▶ [DATA BLOCK]
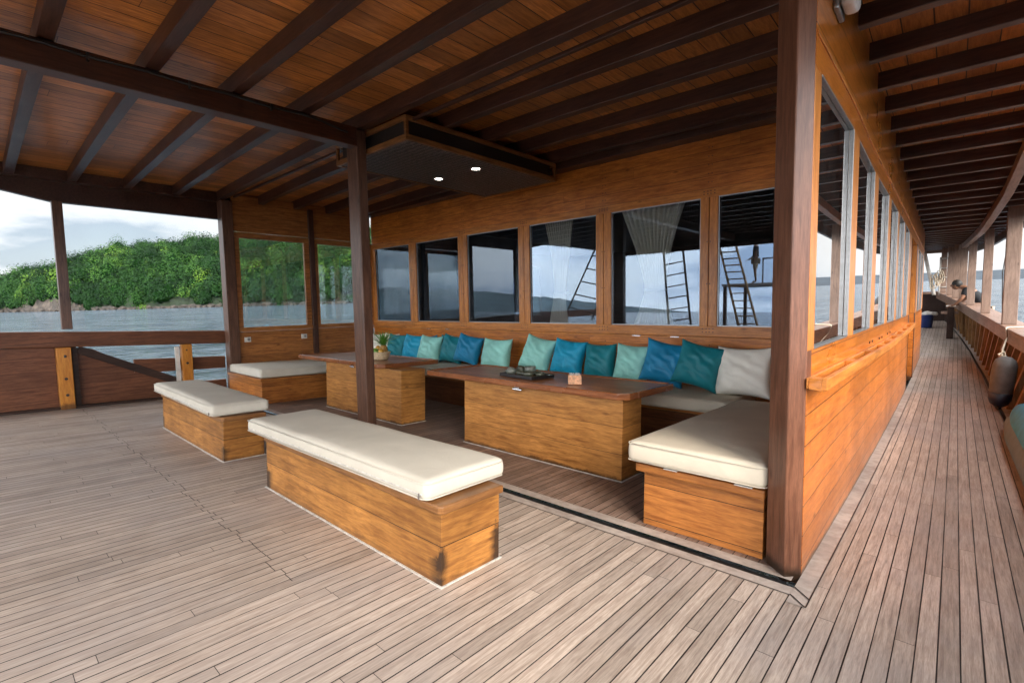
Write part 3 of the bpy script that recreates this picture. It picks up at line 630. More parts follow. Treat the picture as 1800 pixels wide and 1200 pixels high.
for a, b in SWX:
    wp_ = sw_(MB().strip(C(-.596), C(-.5905), lambda y: z_wb(y)-.01, lambda y: z_wt(y)+.01, [a-.01, b+.01]), 'window_pane', m_sglass)
    mb = MB(); g = .014
    mb.strip(C(-.590), C(-.566), z_wb, lambda y: z_wb(y)+.010, [a, b])
    mb.strip(C(-.590), C(-.566), lambda y: z_wt(y)-g, z_wt, [a, b])
    mb.strip(C(-.589), C(-.562), lambda y: z_wb(y)+.0105, lambda y: z_wt(y)-g-.0005, [b-.016, b]); mb.strip(C(-.589), C(-.575), lambda y: z_wb(y)+.0105, lambda y: z_wt(y)-g, [a, a+.012])
    mb.build('window_channel', m_alu, wp_, .002)
# thin moulding above windows and base trim
sw_(MB().strip(C(X1), C(X1+.008), lambda y: z_wt(y)+.15, lambda y: z_wt(y)+.175, frange(2.96, 14.4, .3)), 'moulding', m_frameh, .003)
mb = MB(); mb.box(-.70, X1, D0-.10, D0-.001, zd(D0)-.02, 2.40); mb.box(-.70, X1+.01, D1+.001, D1+.10, zd(D1)-.02, 2.36)
sw_(mb, 'door_frame', m_girder, .004)
sw_(MB().box(-.67, -.64, D0, D1, zd(D1)-.1, 2.42), 'doorway_door', m_girder)
# glass / bottle tray: a shelf with long pockets
mb = MB(); XA, XB, XC, XD = -.57, -.558, -.500, -.474
def seg(x0, x1, zlo, zhi, a, b): mb.strip(C(x0), C(x1), lambda y: z_s(y)+zlo, lambda y: z_s(y)+zhi, frange(a, b, .3))
seg(XA, XB, -.055, 0.0, 2.93, D0-.12); seg(XC, XD, -.058, 0.004, 2.93, D0-.12); seg(XB, XC, -.058, -.042, 2.93, D0-.12)
py = 2.93
for a, b in ((3.02, 4.05), (4.22, 5.05), (5.22, 5.95), (6.12, 6.6), (6.9, 7.4), (7.7, 8.2), (8.5, 9.0), (9.3, 9.8)):
    seg(XB, XC, -.042, 0.001, py, a); py = b
seg(XB, XC, -.042, 0.001, py, D0-.12)
sw_(mb, 'ledge_tray', m_frameh, .004)
mb = MB()
for y in (5.45, 5.65, 6.2, 6.45, 7.0, 7.3): mb.cyl((X1, y, z_s(y)+.05), (X1+.006, y, z_s(y)+.05), .012, n=10)
sw_(mb, 'plugs', m_plug)
# ------------------------------------------------------------------ saloon seen through the glass
sal = thing('saloon_room', 'dim saloon interior behind the cabin windows', 'room', (-5, 9, 0))
def sl_(mb, n, m): o = mb.build(n, m, sal); o.location = -Vector(sal.location); return o
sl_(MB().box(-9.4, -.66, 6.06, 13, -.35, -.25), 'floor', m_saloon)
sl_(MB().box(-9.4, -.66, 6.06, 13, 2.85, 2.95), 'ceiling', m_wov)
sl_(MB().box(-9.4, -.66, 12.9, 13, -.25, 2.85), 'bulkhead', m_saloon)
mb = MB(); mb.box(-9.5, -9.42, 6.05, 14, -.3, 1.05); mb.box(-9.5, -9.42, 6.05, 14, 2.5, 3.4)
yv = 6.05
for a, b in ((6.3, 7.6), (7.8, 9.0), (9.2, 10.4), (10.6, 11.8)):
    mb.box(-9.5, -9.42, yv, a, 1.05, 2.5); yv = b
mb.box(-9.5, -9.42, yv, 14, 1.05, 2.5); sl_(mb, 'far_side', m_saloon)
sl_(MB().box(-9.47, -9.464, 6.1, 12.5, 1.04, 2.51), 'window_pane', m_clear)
sl_(MB().box(-6.5, -3.6, 8.6, 9.5, .4, .46), 'saloon_table', m_saloon)
def curtain(x, wtop, wmid, label, zt=2.72, zb=.75, y=6.14, zm=1.55, wbot=None):
    bm = bmesh.new(); n, k = 64, 26; g = []; wbot = wbot or wtop*.85
    for j in range(k+1):
        z = zt+(zb-zt)*j/k
        if z > zm: s = (z-zm)/(zt-zm); wd = wmid+(wtop-wmid)*s**1.4
        else: s = (zm-z)/(zm-zb); wd = wmid+(wbot-wmid)*s**1.1
        row = []
        for i in range(n+1):
            t = i/n*2-1
            am = .035*(1-.4*abs(t))
            row.append(bm.verts.new((x+t*wd/2+.02*math.sin(z*3+x), y+am*math.sin(i*1.15+x*3)+.03*(1-t*t), z)))
        g.append(row)
    for j in range(k):
        for i in range(n): bm.faces.new((g[j][i], g[j][i+1], g[j+1][i+1], g[j+1][i]))
    mm = MB(); mm.bm.free(); mm.bm = bm
    cu = thing('curtain', label, 'curtain', (0, 0, 0), group='tied curtains behind the cabin windows')
    o = mm.build('cloth', m_curt, cu, smooth=True); sm = o.modifiers.new('solid', 'SOLIDIFY'); sm.thickness = .004
    mt = MB(); mt.tube([(x+wmid/2*1.1*math.cos(a)+.02*math.sin(zm*3+x), y+.02+.06*math.sin(a), zm) for a in [i*2*math.pi/20 for i in range(21)]], .02); mt.build('tie_band', m_curt, cu, smooth=True)
    return cu
curtain(-3.0, .95, .26, 'beige curtain tied at the waist behind the widest middle window')
curtain(-7.05, .75, .24, 'beige curtain tied at the waist behind the second window from the screen')
curtain(-4.55, .55, .2, 'beige curtain tied at the waist behind the fourth window', y=6.16)
# ------------------------------------------------------------------ furniture
def base_box(t, w, d, h, m, capm, caph=.045, lip=.018, lip_front=.02, nm='plank_base'):
    o = MB().box(-w/2, w/2, 0, d, 0, h-caph).build(nm, m, t, .004)
    c = MB().prism([(-w/2-lip+.02, -lip_front), (w/2+lip-.02, -lip_front), (w/2+lip, -lip_front+.02), (w/2+lip, d+lip), (-w/2-lip, d+lip), (-w/2-lip, -lip_front+.02)], h-caph, h).build('lid_rim', capm, t, .008)
    MB().box(-w/2-.011, w/2+.011, -.011, d+.011, .0, .006).build('sealant_line', m_caulk, t)
    return o
def cushion(label, w, d, h, loc, rot, m, seed=0, zipper=True, name='seat_cushion', sag=.012, group='loose cushions on the benches'):
    bm = bmesh.new(); bmesh.ops.create_cube(bm, size=2)
    nx = max(4, int(w/.06)); 
    bmesh.ops.subdivide_edges(bm, edges=bm.edges[:], cuts=1, use_grid_fill=True)
    bm.free(); bm = bmesh.new()
    rad = .035; pts = {}
    def P(a, b_, c):   # rounded box point
        x, y, z = a*w/2, b_*d/2, c*h/2
        ix, iy, iz = [max(-s_/2+rad, min(s_/2-rad, v)) for s_, v in ((w, x), (d, y), (h, z))]
        v = Vector((x-ix, y-iy, z-iz))
        if v.length > rad: v = v.normalized()*rad
        p = Vector((ix, iy, iz))+v
        puff = (1-min(1, abs(p.x)/(w/2))**6)*(1-min(1, abs(p.y)/(d/2))**6)
        if c > 0: p.z += sag*puff*1.2
        nz = noise.noise(Vector((p.x*2.2+seed*9, p.y*2.2, p.z*3)))
        p.z += .006*nz; 
        side = 1-puff
        p += Vector((p.x/(w/2)*.004, p.y/(d/2)*.006, 0))*math.sin((p.z/h+.5)*math.pi)
        p += Vector((0, 1, 0))*.004*noise.noise(Vector((p.x*6, seed, p.z*9)))*side
        return p
    def face(fn, na, nb):
        g = [[bm.verts.new(fn(i/na*2-1, j/nb*2-1)) for i in range(na+1)] for j in range(nb+1)]
        for j in range(nb):
            for i in range(na): bm.faces.new((g[j][i], g[j][i+1], g[j+1][i+1], g[j+1][i]))
    a, b_, c = max(12, int(w/.018)), max(12, int(d/.018)), 12
    face(lambda s, t: P(s, t, 1), a, b_); face(lambda s, t: P(s, t, -1), a, b_)
    face(lambda s, t: P(s, -1, t), a, c); face(lambda s, t: P(s, 1, t), a, c)
    face(lambda s, t: P(-1, s, t), b_, c); face(lambda s, t: P(1, s, t), b_, c)
    bmesh.ops.remove_doubles(bm, verts=bm.verts, dist=.0008)
    mm = MB(); mm.bm.free(); mm.bm = bm
    t = thing(name, label, 'seat cushion', loc, rot, group)
    cv = mm.build('cover', m, t, smooth=True, loc=(0, d/2, h/2)); sh = (0, -d/2, -h/2)
    for z, s_ in ((h-.017, 1), (.017, 1)):
        mt = MB(); q = .012; e = .0065
        ring = [(-w/2+.03, -e), (w/2-.03, -e), (w/2+e-.01, .01), (w/2+e, .03), (w/2+e, d-.03), (w/2-.03, d+e), (-w/2+.03, d+e), (-w/2-e, d-.03), (-w/2-e, .03), (-w/2+.01, .0-.002), (-w/2+.03, -e)]
        mt.tube([(x, y, z) for x, y in ring], .0035, 6).build('piping', m, cv, smooth=True, loc=sh)
    if zipper:
        MB().box(-w/2+.08, w/2-.03, -.0085, -.002, .038, .044).build('zipper', m_caulk, cv, loc=sh)
        MB().box(w/2-.055, w/2-.045, -.013, -.006, .012, .045).build('zipper_pull', m_steel, cv, loc=sh)
    return t
rt = (TILT, 0, 0)
def on(y, h): return -SL*y+h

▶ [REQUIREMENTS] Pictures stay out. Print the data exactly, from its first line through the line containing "2.85), 'bulkhead', m_saloon)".

▶ [FINISHED ANSWER]
Write part 3 of the bpy script that recreates this picture. It picks up at line 630. More parts follow. Treat the picture as 1800 pixels wide and 1200 pixels high.
for a, b in SWX:
    wp_ = sw_(MB().strip(C(-.596), C(-.5905), lambda y: z_wb(y)-.01, lambda y: z_wt(y)+.01, [a-.01, b+.01]), 'window_pane', m_sglass)
    mb = MB(); g = .014
    mb.strip(C(-.590), C(-.566), z_wb, lambda y: z_wb(y)+.010, [a, b])
    mb.strip(C(-.590), C(-.566), lambda y: z_wt(y)-g, z_wt, [a, b])
    mb.strip(C(-.589), C(-.562), lambda y: z_wb(y)+.0105, lambda y: z_wt(y)-g-.0005, [b-.016, b]); mb.strip(C(-.589), C(-.575), lambda y: z_wb(y)+.0105, lambda y: z_wt(y)-g, [a, a+.012])
    mb.build('window_channel', m_alu, wp_, .002)
# thin moulding above windows and base trim
sw_(MB().strip(C(X1), C(X1+.008), lambda y: z_wt(y)+.15, lambda y: z_wt(y)+.175, frange(2.96, 14.4, .3)), 'moulding', m_frameh, .003)
mb = MB(); mb.box(-.70, X1, D0-.10, D0-.001, zd(D0)-.02, 2.40); mb.box(-.70, X1+.01, D1+.001, D1+.10, zd(D1)-.02, 2.36)
sw_(mb, 'door_frame', m_girder, .004)
sw_(MB().box(-.67, -.64, D0, D1, zd(D1)-.1, 2.42), 'doorway_door', m_girder)
# glass / bottle tray: a shelf with long pockets
mb = MB(); XA, XB, XC, XD = -.57, -.558, -.500, -.474
def seg(x0, x1, zlo, zhi, a, b): mb.strip(C(x0), C(x1), lambda y: z_s(y)+zlo, lambda y: z_s(y)+zhi, frange(a, b, .3))
seg(XA, XB, -.055, 0.0, 2.93, D0-.12); seg(XC, XD, -.058, 0.004, 2.93, D0-.12); seg(XB, XC, -.058, -.042, 2.93, D0-.12)
py = 2.93
for a, b in ((3.02, 4.05), (4.22, 5.05), (5.22, 5.95), (6.12, 6.6), (6.9, 7.4), (7.7, 8.2), (8.5, 9.0), (9.3, 9.8)):
    seg(XB, XC, -.042, 0.001, py, a); py = b
seg(XB, XC, -.042, 0.001, py, D0-.12)
sw_(mb, 'ledge_tray', m_frameh, .004)
mb = MB()
for y in (5.45, 5.65, 6.2, 6.45, 7.0, 7.3): mb.cyl((X1, y, z_s(y)+.05), (X1+.006, y, z_s(y)+.05), .012, n=10)
sw_(mb, 'plugs', m_plug)
# ------------------------------------------------------------------ saloon seen through the glass
sal = thing('saloon_room', 'dim saloon interior behind the cabin windows', 'room', (-5, 9, 0))
def sl_(mb, n, m): o = mb.build(n, m, sal); o.location = -Vector(sal.location); return o
sl_(MB().box(-9.4, -.66, 6.06, 13, -.35, -.25), 'floor', m_saloon)
sl_(MB().box(-9.4, -.66, 6.06, 13, 2.85, 2.95), 'ceiling', m_wov)
sl_(MB().box(-9.4, -.66, 12.9, 13, -.25, 2.85), 'bulkhead', m_saloon)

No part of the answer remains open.